## begin Stored data
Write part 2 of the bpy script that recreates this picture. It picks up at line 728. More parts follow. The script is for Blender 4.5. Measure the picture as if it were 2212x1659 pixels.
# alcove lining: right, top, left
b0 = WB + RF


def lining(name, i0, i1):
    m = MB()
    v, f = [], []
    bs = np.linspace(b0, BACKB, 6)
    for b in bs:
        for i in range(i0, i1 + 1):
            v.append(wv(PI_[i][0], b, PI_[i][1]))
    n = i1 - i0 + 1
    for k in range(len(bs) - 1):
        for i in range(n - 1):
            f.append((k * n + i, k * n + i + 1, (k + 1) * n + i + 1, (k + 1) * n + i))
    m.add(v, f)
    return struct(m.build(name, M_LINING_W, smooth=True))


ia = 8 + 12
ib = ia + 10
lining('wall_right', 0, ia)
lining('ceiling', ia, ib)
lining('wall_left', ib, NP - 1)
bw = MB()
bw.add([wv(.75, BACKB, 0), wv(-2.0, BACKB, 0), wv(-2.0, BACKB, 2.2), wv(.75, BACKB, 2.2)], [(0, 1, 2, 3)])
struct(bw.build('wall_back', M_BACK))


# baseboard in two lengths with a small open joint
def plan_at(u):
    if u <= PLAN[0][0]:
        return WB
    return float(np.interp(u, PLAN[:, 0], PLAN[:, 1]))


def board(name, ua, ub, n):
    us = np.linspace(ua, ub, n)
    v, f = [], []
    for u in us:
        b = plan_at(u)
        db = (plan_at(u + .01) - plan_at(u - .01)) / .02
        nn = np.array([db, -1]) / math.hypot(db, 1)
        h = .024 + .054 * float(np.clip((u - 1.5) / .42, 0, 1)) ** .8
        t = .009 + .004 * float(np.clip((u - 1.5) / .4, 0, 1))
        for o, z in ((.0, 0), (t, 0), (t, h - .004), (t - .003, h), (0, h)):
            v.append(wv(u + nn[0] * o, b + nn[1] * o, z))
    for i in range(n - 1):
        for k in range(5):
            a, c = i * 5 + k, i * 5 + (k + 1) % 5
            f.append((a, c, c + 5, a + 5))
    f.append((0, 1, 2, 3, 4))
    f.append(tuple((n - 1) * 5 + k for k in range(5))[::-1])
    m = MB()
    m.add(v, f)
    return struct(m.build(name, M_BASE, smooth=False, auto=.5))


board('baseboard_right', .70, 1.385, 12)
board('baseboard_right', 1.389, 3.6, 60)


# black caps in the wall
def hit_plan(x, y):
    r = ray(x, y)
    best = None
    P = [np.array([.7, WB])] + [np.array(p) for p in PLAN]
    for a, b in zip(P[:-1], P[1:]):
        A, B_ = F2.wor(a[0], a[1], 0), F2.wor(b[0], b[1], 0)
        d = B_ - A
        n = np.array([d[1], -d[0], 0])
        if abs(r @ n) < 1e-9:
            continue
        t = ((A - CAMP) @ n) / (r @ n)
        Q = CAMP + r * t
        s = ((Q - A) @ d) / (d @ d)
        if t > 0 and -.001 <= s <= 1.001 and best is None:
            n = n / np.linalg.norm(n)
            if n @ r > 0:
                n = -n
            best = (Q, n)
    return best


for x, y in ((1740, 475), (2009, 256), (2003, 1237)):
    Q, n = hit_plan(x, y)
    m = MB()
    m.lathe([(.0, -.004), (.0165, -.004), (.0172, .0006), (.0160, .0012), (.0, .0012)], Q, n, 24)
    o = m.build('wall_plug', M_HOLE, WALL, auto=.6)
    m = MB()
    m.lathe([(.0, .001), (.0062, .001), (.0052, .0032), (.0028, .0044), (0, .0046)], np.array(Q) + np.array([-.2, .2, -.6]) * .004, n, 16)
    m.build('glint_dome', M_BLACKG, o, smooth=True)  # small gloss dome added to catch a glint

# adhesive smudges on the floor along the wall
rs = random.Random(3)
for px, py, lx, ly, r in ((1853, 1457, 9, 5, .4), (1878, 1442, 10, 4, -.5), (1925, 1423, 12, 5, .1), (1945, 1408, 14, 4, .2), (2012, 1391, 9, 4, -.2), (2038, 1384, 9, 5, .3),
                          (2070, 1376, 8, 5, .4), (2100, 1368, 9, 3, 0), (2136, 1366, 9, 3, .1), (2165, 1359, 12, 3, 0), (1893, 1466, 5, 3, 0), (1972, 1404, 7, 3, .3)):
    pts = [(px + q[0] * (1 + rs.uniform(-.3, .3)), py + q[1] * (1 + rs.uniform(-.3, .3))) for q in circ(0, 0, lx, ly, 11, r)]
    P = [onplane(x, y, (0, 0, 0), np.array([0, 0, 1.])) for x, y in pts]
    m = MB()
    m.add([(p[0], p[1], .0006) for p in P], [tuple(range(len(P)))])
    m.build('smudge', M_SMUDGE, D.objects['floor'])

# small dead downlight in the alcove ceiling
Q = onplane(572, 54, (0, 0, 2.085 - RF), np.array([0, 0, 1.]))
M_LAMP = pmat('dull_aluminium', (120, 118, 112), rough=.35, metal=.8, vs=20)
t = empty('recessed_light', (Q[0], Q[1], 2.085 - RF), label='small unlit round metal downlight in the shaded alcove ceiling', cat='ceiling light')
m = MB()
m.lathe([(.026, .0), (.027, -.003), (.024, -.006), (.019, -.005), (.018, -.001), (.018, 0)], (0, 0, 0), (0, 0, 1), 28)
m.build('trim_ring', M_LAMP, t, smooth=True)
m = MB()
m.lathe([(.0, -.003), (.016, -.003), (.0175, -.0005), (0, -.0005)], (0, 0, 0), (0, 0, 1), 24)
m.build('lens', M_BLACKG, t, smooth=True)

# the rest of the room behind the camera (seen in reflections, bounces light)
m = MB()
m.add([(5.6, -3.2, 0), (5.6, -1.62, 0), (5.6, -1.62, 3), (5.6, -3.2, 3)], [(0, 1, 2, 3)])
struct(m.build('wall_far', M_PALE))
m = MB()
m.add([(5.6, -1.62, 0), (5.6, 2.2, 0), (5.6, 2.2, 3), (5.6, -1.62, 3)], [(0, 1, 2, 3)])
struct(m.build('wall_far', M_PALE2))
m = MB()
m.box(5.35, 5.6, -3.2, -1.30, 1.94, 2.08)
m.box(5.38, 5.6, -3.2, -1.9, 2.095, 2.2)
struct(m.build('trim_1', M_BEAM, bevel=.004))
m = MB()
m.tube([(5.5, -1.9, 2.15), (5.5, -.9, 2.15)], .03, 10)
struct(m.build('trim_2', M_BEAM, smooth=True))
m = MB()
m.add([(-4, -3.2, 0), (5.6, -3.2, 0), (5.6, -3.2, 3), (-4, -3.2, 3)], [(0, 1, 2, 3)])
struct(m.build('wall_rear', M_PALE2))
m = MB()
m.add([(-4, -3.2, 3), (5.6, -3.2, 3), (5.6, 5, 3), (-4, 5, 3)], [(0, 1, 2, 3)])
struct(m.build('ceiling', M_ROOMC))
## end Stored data
Direction: Nothing but the lines from the one with "f.append((k * n" through the one with "board('baseboard_right', 1.389, 3.6, 60)" should be retyped; include both and keep them exact.

Task solution:
            f.append((k * n + i, k * n + i + 1, (k + 1) * n + i + 1, (k + 1) * n + i))
    m.add(v, f)
    return struct(m.build(name, M_LINING_W, smooth=True))


ia = 8 + 12
ib = ia + 10
lining('wall_right', 0, ia)
lining('ceiling', ia, ib)
lining('wall_left', ib, NP - 1)
bw = MB()
bw.add([wv(.75, BACKB, 0), wv(-2.0, BACKB, 0), wv(-2.0, BACKB, 2.2), wv(.75, BACKB, 2.2)], [(0, 1, 2, 3)])
struct(bw.build('wall_back', M_BACK))


# baseboard in two lengths with a small open joint
def plan_at(u):
    if u <= PLAN[0][0]:
        return WB
    return float(np.interp(u, PLAN[:, 0], PLAN[:, 1]))


def board(name, ua, ub, n):
    us = np.linspace(ua, ub, n)
    v, f = [], []
    for u in us:
        b = plan_at(u)
        db = (plan_at(u + .01) - plan_at(u - .01)) / .02
        nn = np.array([db, -1]) / math.hypot(db, 1)
        h = .024 + .054 * float(np.clip((u - 1.5) / .42, 0, 1)) ** .8
        t = .009 + .004 * float(np.clip((u - 1.5) / .4, 0, 1))
        for o, z in ((.0, 0), (t, 0), (t, h - .004), (t - .003, h), (0, h)):
            v.append(wv(u + nn[0] * o, b + nn[1] * o, z))
    for i in range(n - 1):
        for k in range(5):
            a, c = i * 5 + k, i * 5 + (k + 1) % 5
            f.append((a, c, c + 5, a + 5))
    f.append((0, 1, 2, 3, 4))
    f.append(tuple((n - 1) * 5 + k for k in range(5))[::-1])
    m = MB()
    m.add(v, f)
    return struct(m.build(name, M_BASE, smooth=False, auto=.5))


board('baseboard_right', .70, 1.385, 12)
board('baseboard_right', 1.389, 3.6, 60)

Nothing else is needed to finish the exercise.